I agreed, having been a swimmer for years growing up, as well as a county-level rugby player, seeing Laurel being able to compete at such a prestigious level gave me a quiet hope that one day, when I was finally able to be myself and be comfortable, I could go back to that and be excepted.

My dad however had other opinions.

It started from just a comment about how he didn't believe she should have been allowed to compete against other females as, incorrectly so, he believed that her muscle make-up would follow that of a male's no matter how long she had been on oestrogen. It immediately set me on the defensive, it's difficult to hear comments like this from anyone, especially your own father, so calmly I started trying to explain to him, how oestrogen and testosterone work and that no, a transgender woman's muscle build-up would not be the same as that of a male's visa-versa and that the screening process for transpeople to be able to compete at that level in the first place was so rigorous and designed in such a way that if there had been any doubt in that then she would not be able to compete.

The thing about my dad is that he doesn't like to hear that he's wrong, and when he can tell he's losing an argument he aims for what hurts most. So, as had happened so many times in the past, his voice rose, and he got angry. So in retaliation, I got angry too.

There are only two times in my life that I can ever remember being truly scared of what my father was capable of, this was one of them.

The shouting lasted for maybe a minute before my dad delivered the blow that ended it all. He kicked me out, he gave me no time to get anything other than my phone, which luckily I paid for, and my shoes.

I had no money, no charger, no jumper and no way of getting anywhere safe other than walking. My closest relative lived 10 miles away, which took that out of the question as it was already getting dark and I had work the next morning and Frankie wasn't answering his phone.

I don't really remember much else from that night, I remember my phone blowing up with calls from my mum and my dad, and I remember declining almost all of them. I remember finally answering my mum and her telling me that my dad was sorry and that he wanted me to come home so he could apologise properly and that I could 'go back out afterwards' as if it had been my decision to leave in the first place, but that's it. I don't remember the next conversation with my dad, I don't remember leaving to go to Frankie's, I don't remember telling him about the feeling of someone staring at me I had while waiting for him to answer the door and I don't remember coming home.

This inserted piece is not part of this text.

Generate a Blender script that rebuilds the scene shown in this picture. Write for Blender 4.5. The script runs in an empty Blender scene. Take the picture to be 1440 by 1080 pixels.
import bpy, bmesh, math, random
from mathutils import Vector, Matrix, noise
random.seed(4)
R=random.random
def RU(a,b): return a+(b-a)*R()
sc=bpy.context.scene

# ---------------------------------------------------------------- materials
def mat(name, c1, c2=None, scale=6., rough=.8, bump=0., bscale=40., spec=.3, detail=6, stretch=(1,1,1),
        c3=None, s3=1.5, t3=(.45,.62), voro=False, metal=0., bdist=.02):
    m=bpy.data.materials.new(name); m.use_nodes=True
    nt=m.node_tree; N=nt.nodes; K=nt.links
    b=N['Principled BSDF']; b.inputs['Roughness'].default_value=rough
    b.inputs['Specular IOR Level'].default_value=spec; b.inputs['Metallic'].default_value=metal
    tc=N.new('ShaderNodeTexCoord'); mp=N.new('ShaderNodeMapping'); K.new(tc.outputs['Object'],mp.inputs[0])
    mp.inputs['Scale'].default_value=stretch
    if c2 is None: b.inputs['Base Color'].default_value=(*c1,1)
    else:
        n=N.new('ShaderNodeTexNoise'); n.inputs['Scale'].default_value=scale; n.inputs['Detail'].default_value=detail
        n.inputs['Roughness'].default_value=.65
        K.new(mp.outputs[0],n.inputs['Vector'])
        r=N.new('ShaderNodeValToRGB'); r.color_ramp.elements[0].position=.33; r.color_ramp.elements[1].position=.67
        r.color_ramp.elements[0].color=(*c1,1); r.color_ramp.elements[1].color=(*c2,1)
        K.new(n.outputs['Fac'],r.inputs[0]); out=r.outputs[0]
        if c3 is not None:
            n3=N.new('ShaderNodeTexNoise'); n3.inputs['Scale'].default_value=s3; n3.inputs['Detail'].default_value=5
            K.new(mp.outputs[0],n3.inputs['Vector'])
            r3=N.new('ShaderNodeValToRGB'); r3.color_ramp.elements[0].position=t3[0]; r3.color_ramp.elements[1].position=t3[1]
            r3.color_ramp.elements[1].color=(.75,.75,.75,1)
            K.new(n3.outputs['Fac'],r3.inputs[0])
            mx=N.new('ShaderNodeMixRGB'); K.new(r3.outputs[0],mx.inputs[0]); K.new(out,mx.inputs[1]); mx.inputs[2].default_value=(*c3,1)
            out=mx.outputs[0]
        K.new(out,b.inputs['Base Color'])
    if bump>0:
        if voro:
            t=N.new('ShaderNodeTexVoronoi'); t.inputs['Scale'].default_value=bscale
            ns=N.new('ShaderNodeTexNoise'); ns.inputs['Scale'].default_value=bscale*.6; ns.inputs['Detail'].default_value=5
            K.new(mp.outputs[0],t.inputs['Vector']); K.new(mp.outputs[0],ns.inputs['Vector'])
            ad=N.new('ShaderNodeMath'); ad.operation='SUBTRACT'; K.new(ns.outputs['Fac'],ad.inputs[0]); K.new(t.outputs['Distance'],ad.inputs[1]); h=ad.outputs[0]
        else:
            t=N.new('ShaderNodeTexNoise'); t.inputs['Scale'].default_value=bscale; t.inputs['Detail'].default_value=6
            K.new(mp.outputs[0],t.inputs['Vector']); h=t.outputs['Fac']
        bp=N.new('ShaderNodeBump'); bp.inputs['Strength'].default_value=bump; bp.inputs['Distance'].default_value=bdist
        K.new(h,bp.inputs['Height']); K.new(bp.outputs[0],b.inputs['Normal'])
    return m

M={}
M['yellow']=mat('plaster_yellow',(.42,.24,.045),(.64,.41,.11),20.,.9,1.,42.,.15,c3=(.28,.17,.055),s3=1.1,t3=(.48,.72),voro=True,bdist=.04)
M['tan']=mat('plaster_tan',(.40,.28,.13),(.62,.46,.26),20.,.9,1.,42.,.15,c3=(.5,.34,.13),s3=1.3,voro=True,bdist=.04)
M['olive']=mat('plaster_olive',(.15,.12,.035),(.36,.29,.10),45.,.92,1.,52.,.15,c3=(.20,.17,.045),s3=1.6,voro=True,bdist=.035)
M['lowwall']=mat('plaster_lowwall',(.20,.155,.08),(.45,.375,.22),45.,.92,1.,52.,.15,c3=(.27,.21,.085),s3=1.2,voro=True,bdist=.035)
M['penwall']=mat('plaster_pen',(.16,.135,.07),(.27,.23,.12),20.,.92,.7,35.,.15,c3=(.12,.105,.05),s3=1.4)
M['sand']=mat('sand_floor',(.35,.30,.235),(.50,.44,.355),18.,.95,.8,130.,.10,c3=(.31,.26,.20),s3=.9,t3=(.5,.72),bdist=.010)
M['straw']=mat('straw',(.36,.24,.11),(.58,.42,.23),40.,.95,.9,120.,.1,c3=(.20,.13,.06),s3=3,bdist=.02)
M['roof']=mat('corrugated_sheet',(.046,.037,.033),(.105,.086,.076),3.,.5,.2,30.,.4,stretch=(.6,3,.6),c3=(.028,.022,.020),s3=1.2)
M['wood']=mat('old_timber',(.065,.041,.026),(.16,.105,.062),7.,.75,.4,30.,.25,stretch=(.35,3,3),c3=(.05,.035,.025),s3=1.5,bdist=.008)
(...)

The only reason I know these things happened is because of what other people have told me.

I had felt a lot of things around my family growing up, but fear that being myself was going to cause me to not have one anymore was never one of them.

I came out to my parents a few weeks later, the details around why aren't necessary, but my dad's reaction shocked me, in the space of two weeks he'd done a full 180, he had problems with it obviously, but his opinions were never that of harm, it was more the difficulty around the change in pronouns and name. It was weird. It was never easy, it took him nearly two months to call me Noah, and it took longer than that to use my pronouns, but he never threatened to kick me out again.

That didn't stop the paranoia, all around me people I knew, who were unable to tell their parents about themselves, were telling me how proud they were of me for being able to be myself. All I wanted to do was scream at them that I was still terrified every day that I'd wake up and that would be the day that the other shoe had dropped. That would be the day that my parents would decide that they were done with me, done with the panic attacks and the days when my dysphoria was so bad that I couldn't go to college and that I would be back to that day from only a month ago where I had no idea whether I was going to have a place to sleep that night.

But I'm not going to sit here and tell you I was not lucky, I know that there are people who would love to have the parents that I have. What I will tell you is this, I was not scared to go to uni, I had no fear of leaving my parents behind and getting as far away from it all as possible. I didn't know that this was going to happen, and even so, I still don't have any regrets.